Firstly, performance assessments should never be made arbitrarily. An employee should be rated in a good faith way, not in anticipation of a future demotion or termination. If an employee is slated to be terminated (or even being considered for termination) an employer should not arbitrarily tinker with the employee's performance rating in advance of the termination.
This should be obvious, but when mass layoffs are being tied to performance issues we must explore why an employer would be incentivized to do so.
Many employees receive raises, bonuses and commissions based on performance ratings. The higher the rating, the higher the bonus or raise. Now, if someone who is generally a high performer is terminated, they would expect a severance package that aligns with the compensation flowing from their high performance scores.

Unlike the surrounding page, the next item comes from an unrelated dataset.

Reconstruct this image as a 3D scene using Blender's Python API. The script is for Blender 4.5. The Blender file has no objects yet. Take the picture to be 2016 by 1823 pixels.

In order to reduce costs, some employers may, on a bad faith basis, be painting good performers as bad or mediocre performers to subsequently reduce bonus/commission payments on termination. For example, in anticipation of the termination, lower the performance rating so as to support lower payouts on bonuses or other incentives.
While one must be careful to call out employer practices, it seems implausible that there were, at the same time, 931 poor performers at Block who all had to be done away with at once.
Employees should not take a poor performance review lying down. If the review is not fair or reasonable, it is of vital importance that it is protested, in writing. Saying nothing will lead an employer to argue that you accepted your fate, unfair as it was.
Canadian courts must be prepared to explore poor performance ratings just prior to a termination, particularly when an employee is terminated as part of a larger reduction. It is a tool that is being used too often by powerful companies and should be explored, not ignored.